The letters which I made in New York and used again in Krakow are with me, still packaged in two plastic carrier bags bought in Harlem.

I am leaving behind the peaceful haven of Bellagio with its ritual of working days and the long, conversational evenings which begin with drinks before dinner and end hours later. But I will only be away for six days.
I can’t wait.
Tuesday, July 5, 2011

I have given up being a conceptual artist on my Bellagio residency. This beautiful little town clinging to the banks of Lake Como is too far removed from reality, a ferry ride to the nearest train station. Lake Como was once the highway of northern Italy, carrying traders, silk merchants, diplomats and scurrilous adventurers from one end of the lake to the other, but today the travelers are nearly all tourists, bent on buying a beautiful Missoni scarf before tucking into lunch at a waterfront café.
Yesterday I heard a loud English voice under my studio window, and opened the shutters to find a group of tourists gazing up at me.
So I climb up instead to the hill below the Villa, spreading a cloth to sit on, and setting out my watercolours. Ahead lies the difficult decision of wondering whether to attempt to paint the rapidly changing patterns of the ferry trails on the water, or whether to settle for the obligingly stationary olive and cypress trees.

The cicadas have struck up their summer song, the scent of wild thyme has been released as I settle myself, and I try to position my water jar so that not too many ants drown themselves today.

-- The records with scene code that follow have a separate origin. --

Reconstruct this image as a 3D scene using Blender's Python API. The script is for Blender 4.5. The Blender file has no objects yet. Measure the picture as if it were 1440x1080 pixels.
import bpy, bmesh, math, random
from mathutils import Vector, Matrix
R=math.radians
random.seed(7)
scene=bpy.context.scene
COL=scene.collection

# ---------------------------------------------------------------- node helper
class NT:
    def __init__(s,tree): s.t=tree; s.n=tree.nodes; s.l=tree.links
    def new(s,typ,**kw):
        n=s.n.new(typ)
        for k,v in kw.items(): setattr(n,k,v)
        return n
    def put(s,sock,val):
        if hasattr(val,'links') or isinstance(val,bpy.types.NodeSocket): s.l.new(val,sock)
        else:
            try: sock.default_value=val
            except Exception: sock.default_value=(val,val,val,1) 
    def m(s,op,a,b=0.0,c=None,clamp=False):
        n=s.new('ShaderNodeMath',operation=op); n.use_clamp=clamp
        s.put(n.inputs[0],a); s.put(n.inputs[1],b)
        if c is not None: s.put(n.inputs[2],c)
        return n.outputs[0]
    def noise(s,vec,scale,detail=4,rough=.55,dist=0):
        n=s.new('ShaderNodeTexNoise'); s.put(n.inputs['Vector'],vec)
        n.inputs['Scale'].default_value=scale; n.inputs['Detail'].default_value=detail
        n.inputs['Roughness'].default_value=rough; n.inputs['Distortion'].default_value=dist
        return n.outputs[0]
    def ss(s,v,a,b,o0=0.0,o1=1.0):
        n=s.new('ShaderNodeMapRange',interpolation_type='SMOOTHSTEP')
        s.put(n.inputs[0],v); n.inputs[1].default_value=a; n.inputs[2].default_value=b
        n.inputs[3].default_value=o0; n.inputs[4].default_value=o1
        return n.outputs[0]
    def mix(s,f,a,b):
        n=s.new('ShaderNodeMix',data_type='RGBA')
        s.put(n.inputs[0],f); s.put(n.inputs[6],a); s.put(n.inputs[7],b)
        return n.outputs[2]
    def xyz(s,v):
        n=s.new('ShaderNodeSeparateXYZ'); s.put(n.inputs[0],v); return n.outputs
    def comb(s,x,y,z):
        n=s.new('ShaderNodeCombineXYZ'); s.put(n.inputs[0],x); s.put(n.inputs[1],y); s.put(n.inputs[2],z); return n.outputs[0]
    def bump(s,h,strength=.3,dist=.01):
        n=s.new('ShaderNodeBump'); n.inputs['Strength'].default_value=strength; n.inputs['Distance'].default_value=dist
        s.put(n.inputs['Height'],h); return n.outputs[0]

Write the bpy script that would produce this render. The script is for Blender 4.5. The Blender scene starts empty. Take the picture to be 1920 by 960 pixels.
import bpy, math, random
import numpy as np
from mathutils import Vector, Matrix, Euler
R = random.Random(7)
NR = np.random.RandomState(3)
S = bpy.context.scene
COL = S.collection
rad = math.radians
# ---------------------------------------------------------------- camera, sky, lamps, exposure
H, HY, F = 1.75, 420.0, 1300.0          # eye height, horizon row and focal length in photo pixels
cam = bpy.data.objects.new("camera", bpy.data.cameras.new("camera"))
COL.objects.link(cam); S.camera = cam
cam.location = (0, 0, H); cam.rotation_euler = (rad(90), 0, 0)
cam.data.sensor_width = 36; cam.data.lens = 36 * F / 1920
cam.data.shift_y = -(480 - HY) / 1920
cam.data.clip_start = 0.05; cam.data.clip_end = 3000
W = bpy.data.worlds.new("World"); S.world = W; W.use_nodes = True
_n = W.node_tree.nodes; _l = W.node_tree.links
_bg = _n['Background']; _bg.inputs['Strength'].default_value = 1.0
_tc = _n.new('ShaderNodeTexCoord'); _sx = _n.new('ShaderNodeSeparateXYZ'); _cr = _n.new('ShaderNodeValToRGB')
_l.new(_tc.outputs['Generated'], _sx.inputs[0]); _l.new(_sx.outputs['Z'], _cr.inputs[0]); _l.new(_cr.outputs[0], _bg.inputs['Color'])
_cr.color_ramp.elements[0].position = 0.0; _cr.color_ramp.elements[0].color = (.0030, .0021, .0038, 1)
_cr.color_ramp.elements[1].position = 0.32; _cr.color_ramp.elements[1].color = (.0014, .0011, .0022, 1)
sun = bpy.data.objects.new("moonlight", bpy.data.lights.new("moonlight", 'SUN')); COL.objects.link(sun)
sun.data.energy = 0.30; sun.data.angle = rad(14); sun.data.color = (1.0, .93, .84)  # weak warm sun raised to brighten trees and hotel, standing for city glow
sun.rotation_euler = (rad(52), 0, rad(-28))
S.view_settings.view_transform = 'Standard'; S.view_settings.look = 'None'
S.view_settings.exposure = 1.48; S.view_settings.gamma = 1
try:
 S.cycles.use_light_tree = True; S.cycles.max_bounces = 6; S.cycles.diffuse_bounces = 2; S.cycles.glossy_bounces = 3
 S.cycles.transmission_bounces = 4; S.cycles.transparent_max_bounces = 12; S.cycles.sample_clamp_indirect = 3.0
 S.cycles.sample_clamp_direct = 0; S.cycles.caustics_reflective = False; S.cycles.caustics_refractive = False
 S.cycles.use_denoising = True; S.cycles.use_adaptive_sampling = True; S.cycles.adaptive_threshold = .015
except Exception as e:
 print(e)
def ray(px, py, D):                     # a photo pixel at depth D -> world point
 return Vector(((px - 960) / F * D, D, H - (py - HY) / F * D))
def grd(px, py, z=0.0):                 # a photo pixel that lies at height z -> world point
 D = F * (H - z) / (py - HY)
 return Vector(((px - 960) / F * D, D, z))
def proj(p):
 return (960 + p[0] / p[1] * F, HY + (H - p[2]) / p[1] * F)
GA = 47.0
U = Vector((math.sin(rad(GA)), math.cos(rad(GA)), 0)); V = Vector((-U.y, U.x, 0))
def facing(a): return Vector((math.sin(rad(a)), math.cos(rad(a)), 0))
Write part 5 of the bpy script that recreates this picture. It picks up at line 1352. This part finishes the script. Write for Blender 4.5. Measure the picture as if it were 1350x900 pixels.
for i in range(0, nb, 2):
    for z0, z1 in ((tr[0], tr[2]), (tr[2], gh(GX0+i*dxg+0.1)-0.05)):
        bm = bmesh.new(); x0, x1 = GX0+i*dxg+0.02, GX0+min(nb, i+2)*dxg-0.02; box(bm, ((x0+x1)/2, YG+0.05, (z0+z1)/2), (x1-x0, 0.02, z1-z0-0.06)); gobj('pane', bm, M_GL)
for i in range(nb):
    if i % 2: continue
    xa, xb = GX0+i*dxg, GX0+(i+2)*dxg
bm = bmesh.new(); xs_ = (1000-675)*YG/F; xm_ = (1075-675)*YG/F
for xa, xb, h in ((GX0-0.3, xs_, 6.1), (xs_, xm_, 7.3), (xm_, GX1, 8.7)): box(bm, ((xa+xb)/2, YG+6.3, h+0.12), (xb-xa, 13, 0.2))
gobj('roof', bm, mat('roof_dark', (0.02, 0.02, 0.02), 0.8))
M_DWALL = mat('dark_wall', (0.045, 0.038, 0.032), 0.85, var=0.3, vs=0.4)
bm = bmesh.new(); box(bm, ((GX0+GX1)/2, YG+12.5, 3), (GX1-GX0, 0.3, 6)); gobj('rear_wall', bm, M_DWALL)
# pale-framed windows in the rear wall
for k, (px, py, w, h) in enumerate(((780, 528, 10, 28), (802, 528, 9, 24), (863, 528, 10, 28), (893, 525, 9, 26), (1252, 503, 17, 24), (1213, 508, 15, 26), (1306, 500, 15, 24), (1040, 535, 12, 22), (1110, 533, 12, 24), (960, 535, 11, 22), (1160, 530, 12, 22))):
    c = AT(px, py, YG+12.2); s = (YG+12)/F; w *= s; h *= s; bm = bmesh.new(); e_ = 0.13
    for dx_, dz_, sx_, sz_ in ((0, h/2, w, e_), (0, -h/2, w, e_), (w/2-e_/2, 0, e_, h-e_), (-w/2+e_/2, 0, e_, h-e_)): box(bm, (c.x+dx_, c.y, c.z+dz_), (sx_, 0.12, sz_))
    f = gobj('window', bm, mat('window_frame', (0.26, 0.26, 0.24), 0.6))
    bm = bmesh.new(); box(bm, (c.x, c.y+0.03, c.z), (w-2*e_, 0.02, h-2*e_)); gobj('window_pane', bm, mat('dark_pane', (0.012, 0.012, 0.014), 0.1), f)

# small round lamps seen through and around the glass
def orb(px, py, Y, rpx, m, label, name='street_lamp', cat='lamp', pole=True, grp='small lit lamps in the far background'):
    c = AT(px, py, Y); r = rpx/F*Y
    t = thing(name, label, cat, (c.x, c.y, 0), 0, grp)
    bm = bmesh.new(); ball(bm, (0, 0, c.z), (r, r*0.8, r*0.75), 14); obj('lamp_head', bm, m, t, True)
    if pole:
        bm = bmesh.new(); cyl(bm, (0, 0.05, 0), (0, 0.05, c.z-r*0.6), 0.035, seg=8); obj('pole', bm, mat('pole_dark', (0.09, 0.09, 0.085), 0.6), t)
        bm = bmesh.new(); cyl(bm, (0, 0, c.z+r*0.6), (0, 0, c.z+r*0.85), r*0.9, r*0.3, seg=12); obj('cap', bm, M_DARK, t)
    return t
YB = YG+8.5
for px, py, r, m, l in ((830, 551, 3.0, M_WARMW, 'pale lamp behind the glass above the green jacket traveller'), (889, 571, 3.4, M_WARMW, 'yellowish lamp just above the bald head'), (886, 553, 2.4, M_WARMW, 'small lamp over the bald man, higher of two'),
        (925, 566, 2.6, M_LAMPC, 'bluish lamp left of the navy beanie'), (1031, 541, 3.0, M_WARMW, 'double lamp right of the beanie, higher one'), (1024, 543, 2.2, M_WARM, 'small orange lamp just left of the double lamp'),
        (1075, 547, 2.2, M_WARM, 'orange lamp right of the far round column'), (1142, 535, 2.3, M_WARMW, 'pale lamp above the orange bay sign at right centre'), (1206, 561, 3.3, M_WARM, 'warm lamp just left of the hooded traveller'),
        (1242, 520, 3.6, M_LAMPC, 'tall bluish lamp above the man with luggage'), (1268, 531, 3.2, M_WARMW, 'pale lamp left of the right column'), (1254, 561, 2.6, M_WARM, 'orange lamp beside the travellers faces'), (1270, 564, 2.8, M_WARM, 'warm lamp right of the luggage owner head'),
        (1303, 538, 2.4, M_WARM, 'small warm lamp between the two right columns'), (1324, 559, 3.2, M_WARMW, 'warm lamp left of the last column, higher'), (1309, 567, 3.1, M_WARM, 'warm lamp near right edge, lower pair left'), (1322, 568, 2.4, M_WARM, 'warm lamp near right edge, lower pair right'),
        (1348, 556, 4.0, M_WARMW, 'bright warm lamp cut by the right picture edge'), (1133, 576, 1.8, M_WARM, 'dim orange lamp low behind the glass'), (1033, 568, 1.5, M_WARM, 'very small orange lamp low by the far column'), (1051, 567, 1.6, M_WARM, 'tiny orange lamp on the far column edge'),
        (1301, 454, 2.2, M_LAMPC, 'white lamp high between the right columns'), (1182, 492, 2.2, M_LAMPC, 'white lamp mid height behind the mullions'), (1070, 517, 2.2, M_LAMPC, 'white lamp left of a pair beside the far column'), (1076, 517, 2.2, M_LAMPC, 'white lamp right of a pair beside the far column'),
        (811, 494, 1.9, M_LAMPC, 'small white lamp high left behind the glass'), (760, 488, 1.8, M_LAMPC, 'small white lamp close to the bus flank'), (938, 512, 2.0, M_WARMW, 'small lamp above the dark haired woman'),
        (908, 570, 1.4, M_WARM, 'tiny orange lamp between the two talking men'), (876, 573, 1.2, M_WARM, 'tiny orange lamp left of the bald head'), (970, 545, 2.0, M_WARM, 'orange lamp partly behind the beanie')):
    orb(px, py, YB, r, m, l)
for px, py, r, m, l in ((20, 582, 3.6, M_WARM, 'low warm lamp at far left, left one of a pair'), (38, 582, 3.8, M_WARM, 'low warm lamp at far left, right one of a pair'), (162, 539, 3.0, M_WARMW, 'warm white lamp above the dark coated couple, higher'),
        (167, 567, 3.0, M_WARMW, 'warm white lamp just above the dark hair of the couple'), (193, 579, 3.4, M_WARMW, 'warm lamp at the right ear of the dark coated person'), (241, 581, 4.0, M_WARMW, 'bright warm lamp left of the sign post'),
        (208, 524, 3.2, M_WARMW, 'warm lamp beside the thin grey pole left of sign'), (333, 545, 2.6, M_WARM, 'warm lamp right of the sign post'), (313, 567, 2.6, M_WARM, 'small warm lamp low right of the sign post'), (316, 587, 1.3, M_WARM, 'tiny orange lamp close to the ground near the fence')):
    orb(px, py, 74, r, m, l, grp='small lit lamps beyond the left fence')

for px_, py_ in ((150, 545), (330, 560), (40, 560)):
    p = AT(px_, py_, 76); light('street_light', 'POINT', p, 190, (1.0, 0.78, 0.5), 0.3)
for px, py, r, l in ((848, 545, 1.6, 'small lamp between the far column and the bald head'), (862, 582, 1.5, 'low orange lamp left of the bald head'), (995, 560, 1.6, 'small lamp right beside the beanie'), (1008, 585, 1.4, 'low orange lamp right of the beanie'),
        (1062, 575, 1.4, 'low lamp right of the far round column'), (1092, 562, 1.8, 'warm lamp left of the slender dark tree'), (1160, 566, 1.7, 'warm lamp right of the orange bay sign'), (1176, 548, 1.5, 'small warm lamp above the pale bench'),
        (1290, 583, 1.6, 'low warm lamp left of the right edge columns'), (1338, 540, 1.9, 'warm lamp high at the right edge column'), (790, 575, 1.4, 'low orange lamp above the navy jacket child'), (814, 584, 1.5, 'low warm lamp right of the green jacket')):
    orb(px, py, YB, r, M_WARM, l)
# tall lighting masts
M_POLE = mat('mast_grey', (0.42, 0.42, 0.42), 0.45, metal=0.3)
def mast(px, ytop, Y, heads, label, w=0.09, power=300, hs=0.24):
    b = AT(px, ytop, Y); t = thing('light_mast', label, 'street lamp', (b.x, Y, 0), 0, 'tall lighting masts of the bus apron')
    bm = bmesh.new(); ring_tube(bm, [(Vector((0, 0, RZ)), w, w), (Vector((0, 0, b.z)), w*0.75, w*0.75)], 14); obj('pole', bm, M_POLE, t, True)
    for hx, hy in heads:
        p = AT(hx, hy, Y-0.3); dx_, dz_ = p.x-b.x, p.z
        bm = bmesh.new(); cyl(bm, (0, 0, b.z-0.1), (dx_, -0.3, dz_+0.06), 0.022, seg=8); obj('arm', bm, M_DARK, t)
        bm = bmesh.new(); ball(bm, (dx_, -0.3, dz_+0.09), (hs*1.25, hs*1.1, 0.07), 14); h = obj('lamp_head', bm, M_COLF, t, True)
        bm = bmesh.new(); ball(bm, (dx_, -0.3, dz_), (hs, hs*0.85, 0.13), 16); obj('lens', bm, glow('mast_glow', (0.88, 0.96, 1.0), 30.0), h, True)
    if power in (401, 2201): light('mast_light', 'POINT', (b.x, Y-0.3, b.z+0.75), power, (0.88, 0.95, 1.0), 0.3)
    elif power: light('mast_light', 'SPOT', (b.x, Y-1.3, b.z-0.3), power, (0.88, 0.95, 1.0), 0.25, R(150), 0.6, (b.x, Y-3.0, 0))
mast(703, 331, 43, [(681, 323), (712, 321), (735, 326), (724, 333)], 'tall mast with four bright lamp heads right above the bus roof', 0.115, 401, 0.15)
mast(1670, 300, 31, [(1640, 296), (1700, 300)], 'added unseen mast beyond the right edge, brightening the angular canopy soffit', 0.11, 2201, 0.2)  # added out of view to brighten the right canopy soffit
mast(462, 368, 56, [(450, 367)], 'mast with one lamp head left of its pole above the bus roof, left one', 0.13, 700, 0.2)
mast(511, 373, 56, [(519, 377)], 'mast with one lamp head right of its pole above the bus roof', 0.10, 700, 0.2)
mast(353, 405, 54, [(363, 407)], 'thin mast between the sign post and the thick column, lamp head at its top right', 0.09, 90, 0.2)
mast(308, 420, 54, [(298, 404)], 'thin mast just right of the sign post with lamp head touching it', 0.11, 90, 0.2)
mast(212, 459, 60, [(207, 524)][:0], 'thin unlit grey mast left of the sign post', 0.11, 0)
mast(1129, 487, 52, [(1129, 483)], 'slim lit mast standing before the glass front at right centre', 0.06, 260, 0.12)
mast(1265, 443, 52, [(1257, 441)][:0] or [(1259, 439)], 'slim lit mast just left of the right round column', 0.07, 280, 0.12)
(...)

Later, I will lunch off the delicious saturnine peaches that have the shape of squashed doughnuts, and go swimming at the edge of the lake.

Thursday, June 30, 2011
I’m back in Bellagio, Italy after a week in New York for a colloquium organized by Judy Hecker, prints curator at MoMA around the ‘Impressions: Prints from South Africa’ show currently up on the second floor of the museum. Co organizers were the Clark Institute, with Natasha Becker, ex of Cape Town, taking a leading role
With the topic on the table the curating of contemporary African art, a number of interesting issues came up, including the ongoing debate about the pigeonholing of artists into national contexts. Alisa LeGamma of the Metropolitan Museum talked of the need to skew African artists out of the context of African art into more of a global context, and American artist Willie Cole responded by asking what museum departments would do when all the regional departments were blurred into one.
MoMA director Glenn Lowry suggested that perhaps the term ‘global’ is no longer really useful, and maybe what is needed is to uncouple ‘global’ from ‘modernism’ and ‘modernity’.
In between sessions, it was great to wander round MoMA, but the really incredible museum experience this week, was the Alexander McQueen show at the Met, Every artist could learn from studying his complete mastery of technique, materials and concept, and the way in which he could turn a historical reference into something new and brilliant. It was simply astonishing.